People wonder why other countries hate us, and laugh at us, this is a reason why. This flaming pile of shit comes out, starring fast cars getting in crashes, whores, and terrible acting. Sadly, I’m willing to bet this film, if you can call it that, will be a box office smash. They will slop out piles of junk like this every year because the retard demographic is ASTOUNDINGLY HIGH in this country. OMG CARZ N CHICKZ!!! AWESOME!!!! It sickens me. Just like The Fast And The Furious, just like You Got Served, just more mockery of film making, and you dopey fucks eat it up like cereal. I’m sorry, no inner city youths settle their differences with a fucking dance off, you fucks. The people who write movies like this should have their wrists bashed with a nail bat, so they can never write anything again.

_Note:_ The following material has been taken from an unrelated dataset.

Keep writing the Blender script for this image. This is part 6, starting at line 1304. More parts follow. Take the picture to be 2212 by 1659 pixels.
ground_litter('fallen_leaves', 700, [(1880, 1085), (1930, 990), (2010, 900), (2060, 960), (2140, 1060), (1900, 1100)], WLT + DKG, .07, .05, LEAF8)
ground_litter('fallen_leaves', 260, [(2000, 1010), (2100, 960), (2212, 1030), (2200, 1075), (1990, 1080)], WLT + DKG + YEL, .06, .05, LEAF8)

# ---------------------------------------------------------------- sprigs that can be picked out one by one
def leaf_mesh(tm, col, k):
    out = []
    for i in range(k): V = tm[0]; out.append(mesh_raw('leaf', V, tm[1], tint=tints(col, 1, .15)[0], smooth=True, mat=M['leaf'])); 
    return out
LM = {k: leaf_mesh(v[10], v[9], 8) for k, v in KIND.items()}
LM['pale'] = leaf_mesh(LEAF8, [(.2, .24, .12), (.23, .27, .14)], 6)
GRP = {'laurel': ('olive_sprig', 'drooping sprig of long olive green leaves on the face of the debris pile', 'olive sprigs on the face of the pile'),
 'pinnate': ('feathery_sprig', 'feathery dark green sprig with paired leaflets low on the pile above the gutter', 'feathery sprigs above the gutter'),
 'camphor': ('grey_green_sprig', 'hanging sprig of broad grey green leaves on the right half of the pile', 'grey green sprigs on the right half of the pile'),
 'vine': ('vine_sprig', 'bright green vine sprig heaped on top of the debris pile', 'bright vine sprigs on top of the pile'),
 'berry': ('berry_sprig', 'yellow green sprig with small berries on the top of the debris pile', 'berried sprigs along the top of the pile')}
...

If you wanna see fast cars in crashes, watch NASCAR, if you wanna see whores acting badly, watch a porno, you depraved fucks. Quit seeing these movies that crap up the theaters, while actual FILM MAKERS can have those spots. You wonder why most of the critically acclaimed movies are things you’ve never heard of. Stuff this year like The Last King of Scotland, starring Forrest Whittaker, or Half Nelson, starring Ryan Gosling, you know, actual movies with plots and structure and such. I’m not a film major, I’m not some dick wad in the business, I’m just your average shlub, but I actually have a mind.
I do realize that I won’t stop these films, the mindless will continue to go out in droves, like zombies, and give their hard earned money to these Vultures who will continue to mass produce these fucking flicks, just like the music industry, who will make the same songs and same artists over and over again, because your too stupid to notice it stinks. Fuck you all.








Dear Mister Ebert,
This blog is supposed to be comprised of anonymous and offensive posts. Your reasoned, literate critique of this film is giving away your identity. In the future, please use more profanity and violent imagery so readers will not conclude that you are the pudgy indoor-face that we all know and love.